> [Written task]:
Please repeat all of the listing exactly.

> [Stored data]:
☆ ☆ ☆ ☆ ☆
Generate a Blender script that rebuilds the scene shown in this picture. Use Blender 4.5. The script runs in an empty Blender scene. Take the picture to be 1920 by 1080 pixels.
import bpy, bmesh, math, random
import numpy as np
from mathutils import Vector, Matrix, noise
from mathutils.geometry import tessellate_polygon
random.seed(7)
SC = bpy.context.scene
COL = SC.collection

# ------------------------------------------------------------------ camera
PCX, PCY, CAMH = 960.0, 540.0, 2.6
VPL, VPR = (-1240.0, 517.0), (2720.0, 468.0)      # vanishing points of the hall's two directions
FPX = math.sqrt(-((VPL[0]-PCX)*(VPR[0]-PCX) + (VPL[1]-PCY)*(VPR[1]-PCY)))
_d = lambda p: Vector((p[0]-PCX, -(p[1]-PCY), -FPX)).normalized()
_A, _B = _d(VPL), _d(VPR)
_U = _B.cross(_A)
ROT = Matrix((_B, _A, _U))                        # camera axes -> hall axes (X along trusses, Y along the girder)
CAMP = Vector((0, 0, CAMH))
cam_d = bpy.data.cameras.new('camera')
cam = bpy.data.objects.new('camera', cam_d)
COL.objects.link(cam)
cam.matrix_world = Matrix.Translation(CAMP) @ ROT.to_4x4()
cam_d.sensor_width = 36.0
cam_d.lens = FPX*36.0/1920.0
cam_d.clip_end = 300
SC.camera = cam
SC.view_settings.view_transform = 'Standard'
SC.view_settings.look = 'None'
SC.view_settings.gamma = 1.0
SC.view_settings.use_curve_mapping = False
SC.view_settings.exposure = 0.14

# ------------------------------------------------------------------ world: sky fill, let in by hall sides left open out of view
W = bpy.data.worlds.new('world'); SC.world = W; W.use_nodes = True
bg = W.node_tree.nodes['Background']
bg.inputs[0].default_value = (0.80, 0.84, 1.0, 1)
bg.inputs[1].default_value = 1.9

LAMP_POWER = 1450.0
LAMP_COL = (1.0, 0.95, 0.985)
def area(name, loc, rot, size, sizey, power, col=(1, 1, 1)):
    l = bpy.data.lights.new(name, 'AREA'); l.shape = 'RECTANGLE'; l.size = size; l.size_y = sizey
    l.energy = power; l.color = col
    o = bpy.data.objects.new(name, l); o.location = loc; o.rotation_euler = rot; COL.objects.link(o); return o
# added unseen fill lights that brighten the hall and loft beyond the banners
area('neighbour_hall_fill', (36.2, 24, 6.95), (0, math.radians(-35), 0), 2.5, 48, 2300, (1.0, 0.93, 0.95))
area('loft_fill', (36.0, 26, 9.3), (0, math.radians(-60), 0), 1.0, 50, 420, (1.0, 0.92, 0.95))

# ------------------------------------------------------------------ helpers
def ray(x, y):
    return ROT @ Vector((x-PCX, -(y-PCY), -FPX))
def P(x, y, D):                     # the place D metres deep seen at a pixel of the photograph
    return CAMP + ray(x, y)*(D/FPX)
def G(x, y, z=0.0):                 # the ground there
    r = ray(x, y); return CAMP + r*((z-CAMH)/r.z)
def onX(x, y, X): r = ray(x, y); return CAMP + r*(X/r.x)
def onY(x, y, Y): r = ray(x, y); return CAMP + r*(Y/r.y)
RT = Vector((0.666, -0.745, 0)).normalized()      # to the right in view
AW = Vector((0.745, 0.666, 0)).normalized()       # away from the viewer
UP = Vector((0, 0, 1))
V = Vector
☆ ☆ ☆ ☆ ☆
> [Reply to the task]:
Generate a Blender script that rebuilds the scene shown in this picture. Use Blender 4.5. The script runs in an empty Blender scene. Take the picture to be 1920 by 1080 pixels.
import bpy, bmesh, math, random
import numpy as np
from mathutils import Vector, Matrix, noise
from mathutils.geometry import tessellate_polygon
random.seed(7)
SC = bpy.context.scene
COL = SC.collection

# ------------------------------------------------------------------ camera
PCX, PCY, CAMH = 960.0, 540.0, 2.6
VPL, VPR = (-1240.0, 517.0), (2720.0, 468.0)      # vanishing points of the hall's two directions
FPX = math.sqrt(-((VPL[0]-PCX)*(VPR[0]-PCX) + (VPL[1]-PCY)*(VPR[1]-PCY)))
_d = lambda p: Vector((p[0]-PCX, -(p[1]-PCY), -FPX)).normalized()
_A, _B = _d(VPL), _d(VPR)
_U = _B.cross(_A)
ROT = Matrix((_B, _A, _U))                        # camera axes -> hall axes (X along trusses, Y along the girder)
CAMP = Vector((0, 0, CAMH))
cam_d = bpy.data.cameras.new('camera')
cam = bpy.data.objects.new('camera', cam_d)
COL.objects.link(cam)
cam.matrix_world = Matrix.Translation(CAMP) @ ROT.to_4x4()
cam_d.sensor_width = 36.0
cam_d.lens = FPX*36.0/1920.0
cam_d.clip_end = 300
SC.camera = cam
SC.view_settings.view_transform = 'Standard'
SC.view_settings.look = 'None'
SC.view_settings.gamma = 1.0
SC.view_settings.use_curve_mapping = False
SC.view_settings.exposure = 0.14

# ------------------------------------------------------------------ world: sky fill, let in by hall sides left open out of view
W = bpy.data.worlds.new('world'); SC.world = W; W.use_nodes = True
bg = W.node_tree.nodes['Background']
bg.inputs[0].default_value = (0.80, 0.84, 1.0, 1)
bg.inputs[1].default_value = 1.9

LAMP_POWER = 1450.0
LAMP_COL = (1.0, 0.95, 0.985)
def area(name, loc, rot, size, sizey, power, col=(1, 1, 1)):
    l = bpy.data.lights.new(name, 'AREA'); l.shape = 'RECTANGLE'; l.size = size; l.size_y = sizey
    l.energy = power; l.color = col
    o = bpy.data.objects.new(name, l); o.location = loc; o.rotation_euler = rot; COL.objects.link(o); return o
# added unseen fill lights that brighten the hall and loft beyond the banners
area('neighbour_hall_fill', (36.2, 24, 6.95), (0, math.radians(-35), 0), 2.5, 48, 2300, (1.0, 0.93, 0.95))
area('loft_fill', (36.0, 26, 9.3), (0, math.radians(-60), 0), 1.0, 50, 420, (1.0, 0.92, 0.95))

# ------------------------------------------------------------------ helpers
def ray(x, y):
    return ROT @ Vector((x-PCX, -(y-PCY), -FPX))
def P(x, y, D):                     # the place D metres deep seen at a pixel of the photograph
    return CAMP + ray(x, y)*(D/FPX)
def G(x, y, z=0.0):                 # the ground there
    r = ray(x, y); return CAMP + r*((z-CAMH)/r.z)
def onX(x, y, X): r = ray(x, y); return CAMP + r*(X/r.x)
def onY(x, y, Y): r = ray(x, y); return CAMP + r*(Y/r.y)
RT = Vector((0.666, -0.745, 0)).normalized()      # to the right in view
AW = Vector((0.745, 0.666, 0)).normalized()       # away from the viewer
UP = Vector((0, 0, 1))
V = Vector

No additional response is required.